MAPFAST: A Deep Algorithm Selector for Multi Agent Path Finding using Shortest Path Embeddings
Jingyao Ren, Vikraman Sathiyanarayanan, Eric Ewing, Baskin Senbaslar, Nora Ayanian
TL;DR
MAPFAST addresses the lack of a dominating optimal MAPF solver by building a CNN-based algorithm selector that leverages single-agent shortest-path embeddings and additional loss terms to choose the fastest solver from a diverse portfolio (CBS, CBSH, BCP, SAT). The approach demonstrably outperforms all portfolio solvers and a state-of-the-art MAPF selector on a large, diverse dataset, with ablation studies confirming the benefits of shortest-path encoding and multi-terminal losses. The work provides both practical algorithm selection gains and insights into when different MAPF solvers excel, informing future heuristic designs and problem decomposition strategies.
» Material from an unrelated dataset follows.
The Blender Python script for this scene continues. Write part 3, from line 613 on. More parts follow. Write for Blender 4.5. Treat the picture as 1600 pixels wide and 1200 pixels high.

Overall, MAPFAST enables faster, scalable MAPF solving across varied environments and contributes a data-driven framework for per-instance solver selection.
Abstract
Solving the Multi-Agent Path Finding (MAPF) problem optimally is known to be NP-Hard for both make-span and total arrival time minimization. While many algorithms have been developed to solve MAPF problems, there is no dominating optimal MAPF algorithm that works well in all types of problems and no standard guidelines for when to use which algorithm. In this work, we develop the deep convolutional network MAPFAST (Multi-Agent Path Finding Algorithm SelecTor), which takes a MAPF problem instance and attempts to select the fastest algorithm to use from a portfolio of algorithms. We improve the performance of our model by including single-agent shortest paths in the instance embedding given to our model and by utilizing supplemental loss functions in addition to a classification loss. We evaluate our model on a large and diverse dataset of MAPF instances, showing that it outperforms all individual algorithms in its portfolio as well as the state-of-the-art optimal MAPF algorithm selector. We also provide an analysis of algorithm behavior in our dataset to gain a deeper understanding of optimal MAPF algorithms' strengths and weaknesses to help other researchers leverage different heuristics in algorithm designs.